Adeniyi made his presence felt almost immediately, picking up a strip sack against the Philadelphia Eagles in the preseason opener, recovered by the Steelers. He played well the rest of the summer, becoming one of those guys every fan clamored to keep. It wasn’t just as a pass rusher either. He showed a well-rounded game, getting after the quarterback and tossing tight ends aside in the run game.
Briefly, he was kept was on the 53 man roster. But after suffering a hamstring strain in the preseason finale, the Steelers moved him to injured reserve, designated to return later in the year.
An early road bump to his career, sure, but one he thought he’d quickly put past him. Be out for the mandatory six weeks, return the seventh, get back in the lineup. He even tweeted as much. It didn’t work that way.
“Oh man, it was tough,” he says of starting the year on the sidelines. “Because when they had made the decision to put me on IR, when I talked to the GM, it was said to me, after six weeks I would be back. That’s what was locked into my head. But it was six weeks I can return. So it wasn’t like after six weeks I was coming back. But that’s what I had my mindset on.”
It took twelve weeks, December 1st, for the team to officially activate him to the 53 man roster. By then, for a rookie, the train hasn’t just left the station. It’s in another state. Adeniyi logged nine snaps against the Los Angeles Chargers when Bud Dupree missed a week but ended the year largely stuck on the bench.
The goal this year is to see the field a whole lot more. Adeniyi knows that won’t be a given. The depth chart largely remains the same. Dupree and TJ Watt are slated to start and Anthony Chickillo has earned the trust of the coaching staff. The path for him, like any backup, is through special teams. After rarely playing there in college, he says that was the hardest part of his first camp.
“Special teams wise, it was a lot tougher than the actual defense because I pride myself on being a really smart guy. I locked in on plays but special teams wise, I think was the harder part for me going through training camp. I tried to prepare myself for that but there’s only so much you can do until you get there and you see what it is. You being the guy in school and not playing too many special teams and you come here and you have to play special teams. I think that’s the bigger adjustment for me.”
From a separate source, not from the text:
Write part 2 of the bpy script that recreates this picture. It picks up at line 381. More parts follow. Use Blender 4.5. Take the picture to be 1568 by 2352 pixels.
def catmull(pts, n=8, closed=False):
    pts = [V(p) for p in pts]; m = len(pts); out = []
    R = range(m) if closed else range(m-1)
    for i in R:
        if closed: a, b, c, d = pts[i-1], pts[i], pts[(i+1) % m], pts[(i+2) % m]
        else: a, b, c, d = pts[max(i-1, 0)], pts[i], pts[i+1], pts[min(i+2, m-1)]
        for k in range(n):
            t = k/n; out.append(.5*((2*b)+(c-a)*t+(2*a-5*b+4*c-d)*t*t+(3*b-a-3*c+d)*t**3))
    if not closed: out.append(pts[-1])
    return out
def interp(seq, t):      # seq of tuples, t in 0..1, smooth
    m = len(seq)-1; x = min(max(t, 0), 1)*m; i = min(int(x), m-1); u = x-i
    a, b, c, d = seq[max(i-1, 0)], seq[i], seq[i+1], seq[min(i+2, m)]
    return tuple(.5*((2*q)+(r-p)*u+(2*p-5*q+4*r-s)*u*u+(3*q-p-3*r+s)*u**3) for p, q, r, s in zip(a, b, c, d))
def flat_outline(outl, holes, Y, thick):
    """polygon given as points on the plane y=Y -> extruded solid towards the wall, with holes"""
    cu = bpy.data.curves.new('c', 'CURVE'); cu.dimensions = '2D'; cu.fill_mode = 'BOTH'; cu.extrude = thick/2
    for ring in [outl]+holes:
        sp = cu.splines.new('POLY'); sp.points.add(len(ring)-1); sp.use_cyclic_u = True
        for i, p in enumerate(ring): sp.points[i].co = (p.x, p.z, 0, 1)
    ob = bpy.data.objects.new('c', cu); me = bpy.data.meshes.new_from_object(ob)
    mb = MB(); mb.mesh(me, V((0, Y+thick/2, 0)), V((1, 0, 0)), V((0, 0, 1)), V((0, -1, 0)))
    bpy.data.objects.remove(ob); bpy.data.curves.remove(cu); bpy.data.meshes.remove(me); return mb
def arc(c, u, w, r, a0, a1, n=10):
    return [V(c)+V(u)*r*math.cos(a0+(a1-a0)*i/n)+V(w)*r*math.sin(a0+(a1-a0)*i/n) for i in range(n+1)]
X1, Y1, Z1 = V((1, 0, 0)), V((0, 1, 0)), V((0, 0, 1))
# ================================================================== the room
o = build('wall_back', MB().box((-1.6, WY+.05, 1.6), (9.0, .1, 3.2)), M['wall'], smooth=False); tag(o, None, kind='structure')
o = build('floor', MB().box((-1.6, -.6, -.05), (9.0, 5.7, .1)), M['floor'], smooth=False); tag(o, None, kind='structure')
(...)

It’s what he continues to work at during the offseason and during OTAs, he got with special teams coordinator Danny Smith to hammer out the details.
“He’s a great coach,” Adeniyi says of Smith. “He knows how to bring the best out of you. He doesn’t settle for less. That’s what you want in a coach. You want a coach who is going to motivate you, and not let you settle and make you be the best player possible. He’s a great coach.”
Last summer made it clear he has the talent to stick as a pass rusher. But he’ll have to battle to make the roster again. The team drafted Sutton Smith and Ulysees Gilbert III to compete with him on special teams. Two more MAC guys entering the fold.
But there’s an edge to Adeniyi game, the way he plays, that dates back to being a light recruit out of high school. He played ball in Texas, where high school football is a religion in shoulder pads, but was passed up by every school in the state. There’s the natural chip on his shoulder from being a UDFA, teams telling him he’d get drafted somewhere on Day Three, only to pick someone else the rest of that day. Then there’s the motivation of his family, his mother, a single mom raising him and his brother into the men they are today. That’s what he fights for.
“I want to succeed in the NFL so she won’t have to work another day in her life. To make sure she has a better life than what she’s tried to give us.”
Should he play this year as well as he did as a rookie, Adeniyi will make himself a lock on the roster. And soon enough, record his first NFL sack and ultimately, a whole lot more.